Building and maintaining roads, bridges and tunnels is an expensive proposition, and rising costs mean that municipal, county and state budgets often fall short. Raising tolls, or raising the taxes levied on gasoline are both ways to address revenue shortages, but neither are popular with drivers.

A nine-county regional agency in Northern California, the Metropolitan Transportation Commission (MTC), is considering a plan that would tax motorists by the miles actually driven. While the plan sounds fair on paper, it relies on technology than most drivers would object to having in their personal vehicles.

In order to measure miles driven, cars would likely be equipped with a GPS tracking device, and as Wheels Blog points out, that raises all kinds of privacy concerns.
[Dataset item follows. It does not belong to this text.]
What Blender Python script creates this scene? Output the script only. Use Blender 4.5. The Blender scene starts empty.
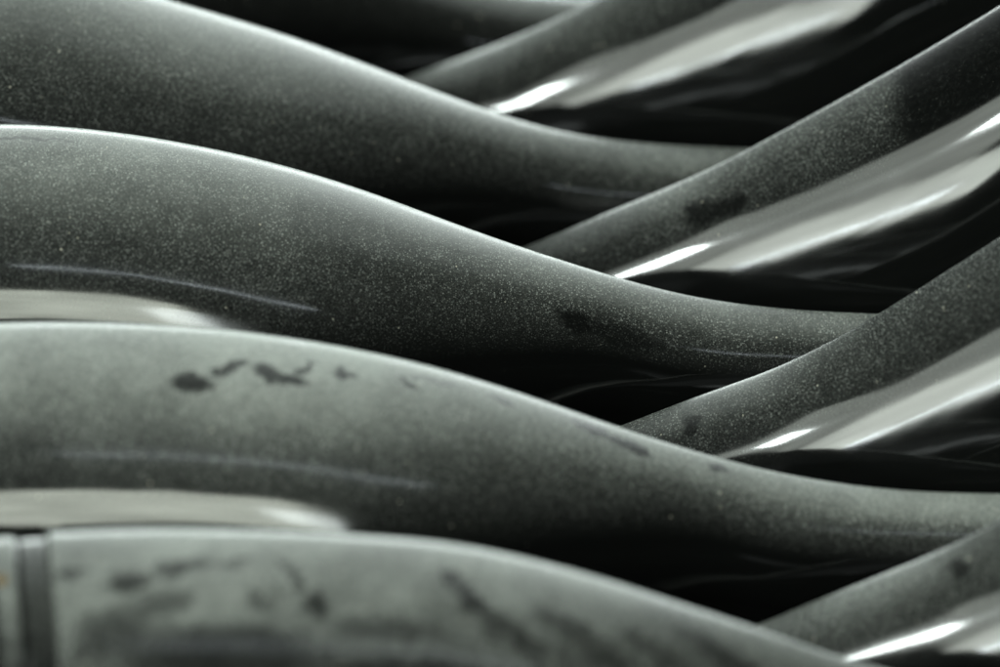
import bpy, bmesh, math, random
from mathutils import Vector, Quaternion

# ------------------------------------------------------------------ camera
TILT = math.radians(33.0)
DIST = 3.80            # camera to the middle of the row
FRAME = 0.60           # width of the picture there, metres
scene = bpy.context.scene
cam_d = bpy.data.cameras.new('camera')
cam = bpy.data.objects.new('camera', cam_d)
scene.collection.objects.link(cam)
FWD = Vector((0, math.cos(TILT), -math.sin(TILT)))
UP = Vector((0, math.sin(TILT), math.cos(TILT)))
cam.location = -FWD * DIST
cam.rotation_euler = (math.pi / 2 - TILT, 0, 0)
cam_d.sensor_width = 36.0
cam_d.lens = 36.0 * DIST / FRAME
cam_d.clip_end = 100
cam_d.dof.use_dof = True
cam_d.dof.focus_distance = 3.745
cam_d.dof.aperture_fstop = 2.6
scene.camera = cam

# ------------------------------------------------------------------ world and lamps
world = bpy.data.worlds.new('World')
scene.world = world
world.use_nodes = True
bg = world.node_tree.nodes['Background']
bg.inputs['Color'].default_value = (0.80, 0.90, 0.86, 1)
bg.inputs['Strength'].default_value = 0.006


def lamp(name, pos, target, sx, sy, radiance, col, roll=0.0, uneven=0.0):
    l = bpy.data.lights.new(name, 'AREA')
    l.shape = 'RECTANGLE'
    l.size, l.size_y = sx, sy
    l.energy = radiance * math.pi * sx * sy
    l.color = col
    if uneven:                                    # a pane that is not evenly bright
        l.use_nodes = True
        t = l.node_tree
        em = t.nodes['Emission']
        g = t.nodes.new('ShaderNodeNewGeometry')
        mp = t.nodes.new('ShaderNodeMapping')
        mp.inputs['Scale'].default_value = (sx * 1.2, sy * 5.0, 1)
        t.links.new(g.outputs['Parametric'], mp.inputs['Vector'])
        nz = t.nodes.new('ShaderNodeTexNoise')
        nz.inputs['Scale'].default_value = 1.0
        nz.inputs['Detail'].default_value = 3.0
        t.links.new(mp.outputs[0], nz.inputs['Vector'])
        mr = t.nodes.new('ShaderNodeMapRange')
        t.links.new(nz.outputs['Fac'], mr.inputs[0])
        mr.inputs[1].default_value, mr.inputs[2].default_value = 0.3, 0.7
        mr.inputs[3].default_value, mr.inputs[4].default_value = 1.0 - uneven, 1.0 + uneven
        t.links.new(mr.outputs[0], em.inputs['Strength'])
    o = bpy.data.objects.new(name, l)
    o.location = pos
    q = (Vector(pos) - Vector(target)).to_track_quat('Z', 'Y')
    o.rotation_mode = 'QUATERNION'
    o.rotation_quaternion = q @ Quaternion((0, 0, 1), math.radians(roll))
    scene.collection.objects.link(o)
    return o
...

After all, couldn’t such a system also track where a vehicle was driven, at what time and at what speed?

The MTC is quick to point out that, “tracking people is the last thing we care about,” according to spokesman Randy Rentschler. The vehicle tracking scenario is also just one of many under consideration, and Rentschler further clarifies that, “...it’s way too early to say if any plan would track people’s mileage with GPS. That’s one way it could work.”

Critics say that taxing by miles driven would unfairly impact lower-income drivers, requiring any such fee to take income into consideration. Still, a user fee is seen as more relevant than raising sales taxes, as doing so would impact those who opt not to drive.

The MTC is hardly the first agency to propose such a plan. In 2009, a bipartisan Congressional commission, the National Surface Transportation Infrastructure Financing Commission, recommended a switch away from taxing gasoline to taxing miles driven by 2020.

No detailed discussion of how to implement such a system was provided, and the group’s ideas were never implemented. As this idea keeps turning up in discussion, it seems to us that a road tax based on miles driven is inevitable.